> [Stated goal]
Your task is to retype, word for word, the lines from the start of the data through the line holding "cam_d.dof.aperture_fstop = 16.0". Do not include the pictures.

> [Recorded information]
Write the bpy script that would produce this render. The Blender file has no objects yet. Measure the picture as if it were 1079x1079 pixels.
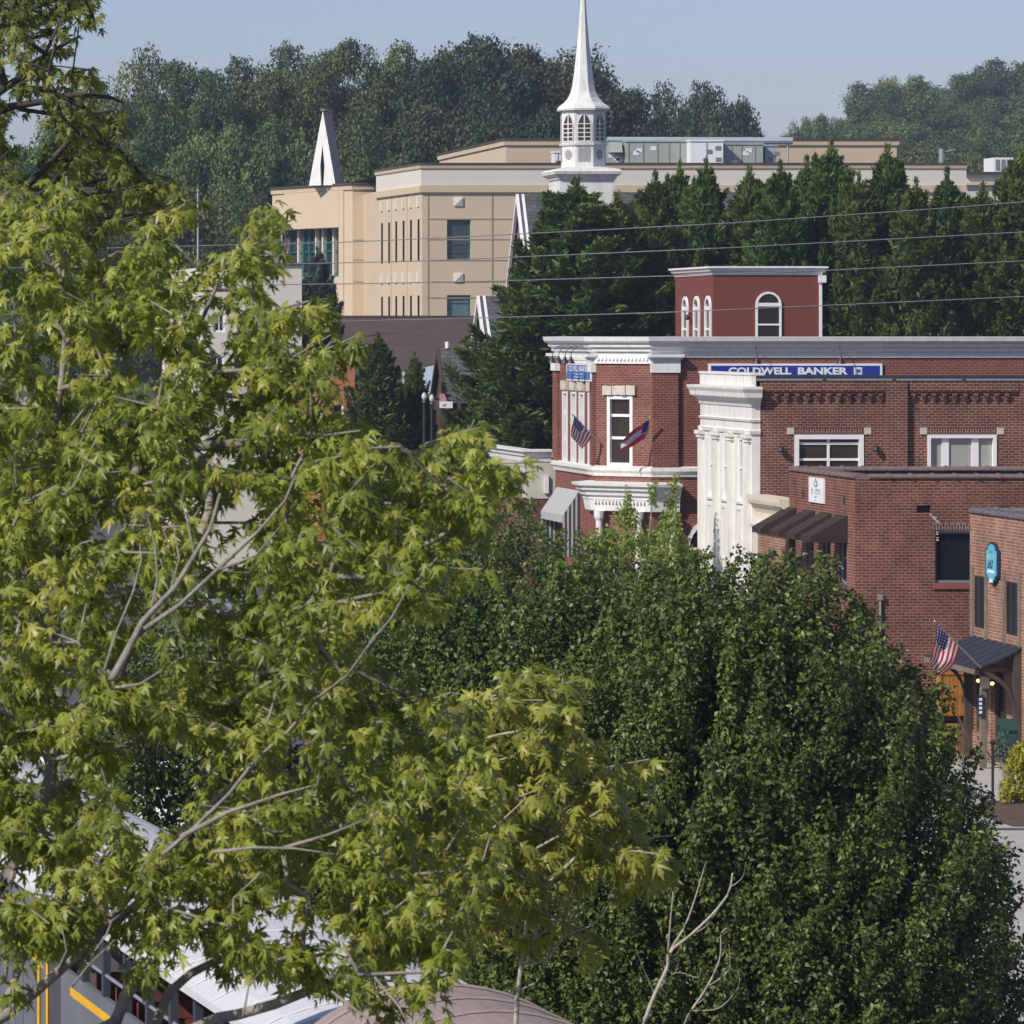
import bpy, math, random
import numpy as np
from mathutils import Vector

random.seed(7)
rng = np.random.default_rng(11)
scene = bpy.context.scene
COL = scene.collection

# ------------------------------------------------------------------ camera, sky, sun, exposure
H = 10.3                     # eye height above the street (an upper terrace)
F = 5000.0                   # focal length in photo pixels (photo is 1079 wide)
U0, V0 = -350.0, 350.0       # principal point of the lens in photo pixels
cam_d = bpy.data.cameras.new('camera')
cam = bpy.data.objects.new('camera', cam_d)
COL.objects.link(cam)
cam.location = (0, 0, H)
cam.rotation_euler = (math.radians(90), 0, 0)
cam_d.sensor_width = 36.0
cam_d.lens = 36.0 * F / 1079.0
cam_d.shift_x = (539.5 - U0) / 1079.0
cam_d.shift_y = -(539.5 - V0) / 1079.0
cam_d.clip_start = 0.5
cam_d.clip_end = 6000
scene.camera = cam
cam_d.dof.use_dof = True
cam_d.dof.focus_distance = 130.0
cam_d.dof.aperture_fstop = 16.0

SUN_EL = math.radians(38)
SUN_AZ = Vector((-math.cos(math.radians(33)), -math.sin(math.radians(33)), 0))
to_sun = Vector((SUN_AZ.x * math.cos(SUN_EL), SUN_AZ.y * math.cos(SUN_EL), math.sin(SUN_EL)))
world = bpy.data.worlds.new('World')
scene.world = world
world.use_nodes = True
wn = world.node_tree
sky = wn.nodes.new('ShaderNodeTexSky')
sky.sky_type = 'NISHITA'
sky.sun_disc = False
sky.sun_elevation = SUN_EL
sky.sun_rotation = math.atan2(to_sun.x, to_sun.y)
sky.air_density = 1.0
sky.dust_density = 0.4
sky.ozone_density = 6.0
bg = wn.nodes['Background']
sky_tint = wn.nodes.new('ShaderNodeMix'); sky_tint.data_type = 'RGBA'; sky_tint.blend_type = 'MULTIPLY'
sky_tint.inputs[0].default_value = 1.0; sky_tint.inputs[7].default_value = (1.10, 0.92, 1.0, 1)      # late summer haze, a little lavender
wn.links.new(sky.outputs['Color'], sky_tint.inputs[6]); wn.links.new(sky_tint.outputs[2], bg.inputs['Color'])
bg.inputs['Strength'].default_value = 0.082
sun_d = bpy.data.lights.new('sun', 'SUN')
sun_d.energy = 3.6
sun_d.angle = math.radians(0.5)
sun_d.color = (1.0, 0.93, 0.82)
sun = bpy.data.objects.new('sun', sun_d)
COL.objects.link(sun)
sun.rotation_euler = (-to_sun).to_track_quat('-Z', 'Y').to_euler()
sun.location = (-60, 20, 90)
vs = scene.view_settings
vs.view_transform = 'Standard'
vs.look = 'None'
vs.gamma = 1.0
vs.use_curve_mapping = False
vs.exposure = 0.4
scene.cycles.max_bounces = 6
scene.cycles.diffuse_bounces = 3
scene.cycles.glossy_bounces = 2
scene.cycles.transmission_bounces = 3
scene.cycles.volume_bounces = 0

# ------------------------------------------------------------------ helpers
def P(u, v, D):
    """photo pixel + distance -> world point"""
    return ((u - U0) * D / F, D, H - (v - V0) * D / F)

def zv(v, D):
    return H - (v - V0) * D / F

def xu(u, D):
    return (u - U0) * D / F

OFF = {}

def set_tags(o, label=None, cat=None, group=None, kind=None):
    if label: o['label'] = label
    if cat: o['category'] = cat
    if group: o['group'] = group
    if kind: o['kind'] = kind
    return o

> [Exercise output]
Write the bpy script that would produce this render. The Blender file has no objects yet. Measure the picture as if it were 1079x1079 pixels.
import bpy, math, random
import numpy as np
from mathutils import Vector

random.seed(7)
rng = np.random.default_rng(11)
scene = bpy.context.scene
COL = scene.collection

# ------------------------------------------------------------------ camera, sky, sun, exposure
H = 10.3                     # eye height above the street (an upper terrace)
F = 5000.0                   # focal length in photo pixels (photo is 1079 wide)
U0, V0 = -350.0, 350.0       # principal point of the lens in photo pixels
cam_d = bpy.data.cameras.new('camera')
cam = bpy.data.objects.new('camera', cam_d)
COL.objects.link(cam)
cam.location = (0, 0, H)
cam.rotation_euler = (math.radians(90), 0, 0)
cam_d.sensor_width = 36.0
cam_d.lens = 36.0 * F / 1079.0
cam_d.shift_x = (539.5 - U0) / 1079.0
cam_d.shift_y = -(539.5 - V0) / 1079.0
cam_d.clip_start = 0.5
cam_d.clip_end = 6000
scene.camera = cam
cam_d.dof.use_dof = True
cam_d.dof.focus_distance = 130.0
cam_d.dof.aperture_fstop = 16.0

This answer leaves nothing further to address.